[Scene modeling code data]
------------------------------------------------
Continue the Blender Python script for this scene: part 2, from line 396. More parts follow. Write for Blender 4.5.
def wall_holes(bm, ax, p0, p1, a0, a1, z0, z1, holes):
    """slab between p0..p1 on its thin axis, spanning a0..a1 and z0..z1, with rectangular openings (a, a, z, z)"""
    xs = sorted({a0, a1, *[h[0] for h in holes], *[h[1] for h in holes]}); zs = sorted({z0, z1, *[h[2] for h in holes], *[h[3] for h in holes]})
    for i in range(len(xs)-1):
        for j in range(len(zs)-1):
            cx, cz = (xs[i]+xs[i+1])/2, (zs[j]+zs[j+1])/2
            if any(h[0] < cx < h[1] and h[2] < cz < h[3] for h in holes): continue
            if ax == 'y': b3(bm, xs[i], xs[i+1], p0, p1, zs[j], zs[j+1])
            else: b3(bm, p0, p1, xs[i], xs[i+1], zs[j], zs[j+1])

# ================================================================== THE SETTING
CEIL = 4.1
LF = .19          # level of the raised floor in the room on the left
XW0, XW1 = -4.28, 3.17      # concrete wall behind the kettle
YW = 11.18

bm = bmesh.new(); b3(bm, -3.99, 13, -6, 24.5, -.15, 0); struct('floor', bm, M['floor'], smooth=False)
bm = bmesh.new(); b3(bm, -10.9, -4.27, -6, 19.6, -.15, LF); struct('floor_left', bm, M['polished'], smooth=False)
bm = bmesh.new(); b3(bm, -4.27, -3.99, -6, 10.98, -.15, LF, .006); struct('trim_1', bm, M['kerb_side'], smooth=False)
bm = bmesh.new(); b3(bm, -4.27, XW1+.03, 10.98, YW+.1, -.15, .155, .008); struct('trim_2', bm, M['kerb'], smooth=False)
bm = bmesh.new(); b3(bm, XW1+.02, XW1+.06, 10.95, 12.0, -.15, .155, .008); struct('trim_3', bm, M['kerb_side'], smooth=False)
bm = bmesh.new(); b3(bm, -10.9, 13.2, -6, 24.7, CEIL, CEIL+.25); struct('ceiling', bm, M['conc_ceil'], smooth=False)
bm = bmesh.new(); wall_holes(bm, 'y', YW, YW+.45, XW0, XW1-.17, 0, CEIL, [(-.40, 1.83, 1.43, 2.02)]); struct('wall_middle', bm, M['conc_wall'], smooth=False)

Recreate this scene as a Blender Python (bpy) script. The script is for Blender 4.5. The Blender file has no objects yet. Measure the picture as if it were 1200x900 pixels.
------------------------------------------------
_CHALLENGE_. Restate the whole listing exactly.

_FINISHED EXERCISE_.
Continue the Blender Python script for this scene: part 2, from line 396. More parts follow. Write for Blender 4.5.
def wall_holes(bm, ax, p0, p1, a0, a1, z0, z1, holes):
    """slab between p0..p1 on its thin axis, spanning a0..a1 and z0..z1, with rectangular openings (a, a, z, z)"""
    xs = sorted({a0, a1, *[h[0] for h in holes], *[h[1] for h in holes]}); zs = sorted({z0, z1, *[h[2] for h in holes], *[h[3] for h in holes]})
    for i in range(len(xs)-1):
        for j in range(len(zs)-1):
            cx, cz = (xs[i]+xs[i+1])/2, (zs[j]+zs[j+1])/2
            if any(h[0] < cx < h[1] and h[2] < cz < h[3] for h in holes): continue
            if ax == 'y': b3(bm, xs[i], xs[i+1], p0, p1, zs[j], zs[j+1])
            else: b3(bm, p0, p1, xs[i], xs[i+1], zs[j], zs[j+1])

# ================================================================== THE SETTING
CEIL = 4.1
LF = .19          # level of the raised floor in the room on the left
XW0, XW1 = -4.28, 3.17      # concrete wall behind the kettle
YW = 11.18

bm = bmesh.new(); b3(bm, -3.99, 13, -6, 24.5, -.15, 0); struct('floor', bm, M['floor'], smooth=False)
bm = bmesh.new(); b3(bm, -10.9, -4.27, -6, 19.6, -.15, LF); struct('floor_left', bm, M['polished'], smooth=False)
bm = bmesh.new(); b3(bm, -4.27, -3.99, -6, 10.98, -.15, LF, .006); struct('trim_1', bm, M['kerb_side'], smooth=False)
bm = bmesh.new(); b3(bm, -4.27, XW1+.03, 10.98, YW+.1, -.15, .155, .008); struct('trim_2', bm, M['kerb'], smooth=False)
bm = bmesh.new(); b3(bm, XW1+.02, XW1+.06, 10.95, 12.0, -.15, .155, .008); struct('trim_3', bm, M['kerb_side'], smooth=False)
bm = bmesh.new(); b3(bm, -10.9, 13.2, -6, 24.7, CEIL, CEIL+.25); struct('ceiling', bm, M['conc_ceil'], smooth=False)
bm = bmesh.new(); wall_holes(bm, 'y', YW, YW+.45, XW0, XW1-.17, 0, CEIL, [(-.40, 1.83, 1.43, 2.02)]); struct('wall_middle', bm, M['conc_wall'], smooth=False)

Recreate this scene as a Blender Python (bpy) script. The script is for Blender 4.5. The Blender file has no objects yet. Measure the picture as if it were 1200x900 pixels.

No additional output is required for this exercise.